*GIVEN EXERCISE*: From the listing below, select every line where the word "scene" appears.

- - -

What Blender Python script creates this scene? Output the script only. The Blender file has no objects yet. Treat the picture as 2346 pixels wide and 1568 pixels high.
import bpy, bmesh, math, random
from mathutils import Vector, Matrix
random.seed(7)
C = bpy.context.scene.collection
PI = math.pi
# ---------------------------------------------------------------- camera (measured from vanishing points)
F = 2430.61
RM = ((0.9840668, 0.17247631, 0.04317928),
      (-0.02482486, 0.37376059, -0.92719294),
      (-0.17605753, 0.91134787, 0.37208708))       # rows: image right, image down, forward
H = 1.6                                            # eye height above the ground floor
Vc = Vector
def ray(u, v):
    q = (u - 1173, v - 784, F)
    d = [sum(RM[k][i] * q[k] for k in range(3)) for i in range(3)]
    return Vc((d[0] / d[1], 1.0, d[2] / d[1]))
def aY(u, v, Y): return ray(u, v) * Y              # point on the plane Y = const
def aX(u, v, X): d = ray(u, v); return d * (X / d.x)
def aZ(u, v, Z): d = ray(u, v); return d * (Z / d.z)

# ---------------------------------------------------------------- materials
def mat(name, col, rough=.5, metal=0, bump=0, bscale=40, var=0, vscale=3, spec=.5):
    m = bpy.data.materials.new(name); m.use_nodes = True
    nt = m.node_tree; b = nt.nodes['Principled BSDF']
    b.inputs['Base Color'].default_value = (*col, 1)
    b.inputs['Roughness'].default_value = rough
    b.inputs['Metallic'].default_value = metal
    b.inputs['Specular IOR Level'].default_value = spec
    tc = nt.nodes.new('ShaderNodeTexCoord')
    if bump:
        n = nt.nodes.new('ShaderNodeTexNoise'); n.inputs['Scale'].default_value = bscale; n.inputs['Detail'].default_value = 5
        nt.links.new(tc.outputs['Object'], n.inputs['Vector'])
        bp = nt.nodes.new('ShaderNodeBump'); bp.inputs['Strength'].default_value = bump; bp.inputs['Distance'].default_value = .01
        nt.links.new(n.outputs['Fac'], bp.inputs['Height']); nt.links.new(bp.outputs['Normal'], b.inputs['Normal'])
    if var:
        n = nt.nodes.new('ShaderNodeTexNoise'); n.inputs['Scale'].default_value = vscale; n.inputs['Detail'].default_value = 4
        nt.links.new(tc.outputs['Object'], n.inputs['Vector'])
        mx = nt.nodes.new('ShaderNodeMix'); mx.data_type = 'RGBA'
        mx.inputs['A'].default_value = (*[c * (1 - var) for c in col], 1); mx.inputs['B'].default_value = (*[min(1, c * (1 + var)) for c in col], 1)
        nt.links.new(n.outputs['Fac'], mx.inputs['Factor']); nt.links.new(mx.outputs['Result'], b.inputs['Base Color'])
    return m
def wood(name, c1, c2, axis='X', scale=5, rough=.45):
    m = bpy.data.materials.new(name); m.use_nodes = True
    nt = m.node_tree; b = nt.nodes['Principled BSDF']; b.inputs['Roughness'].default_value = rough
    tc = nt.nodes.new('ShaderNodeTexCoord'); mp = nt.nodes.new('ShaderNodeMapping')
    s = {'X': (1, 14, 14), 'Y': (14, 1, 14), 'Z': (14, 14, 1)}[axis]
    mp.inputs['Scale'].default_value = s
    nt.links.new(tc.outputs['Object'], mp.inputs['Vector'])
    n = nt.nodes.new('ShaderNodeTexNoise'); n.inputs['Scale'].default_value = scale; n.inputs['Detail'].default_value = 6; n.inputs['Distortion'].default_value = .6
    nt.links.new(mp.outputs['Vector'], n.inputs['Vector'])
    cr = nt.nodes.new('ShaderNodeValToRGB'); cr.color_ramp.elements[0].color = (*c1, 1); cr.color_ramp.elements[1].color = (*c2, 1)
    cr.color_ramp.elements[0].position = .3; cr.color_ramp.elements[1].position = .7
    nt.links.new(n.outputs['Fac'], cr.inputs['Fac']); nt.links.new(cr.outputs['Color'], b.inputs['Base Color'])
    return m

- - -

*COMPLETE OUTPUT*:
What Blender Python script creates this scene? Output the script only. The Blender file has no objects yet. Treat the picture as 2346 pixels wide and 1568 pixels high.
C = bpy.context.scene.collection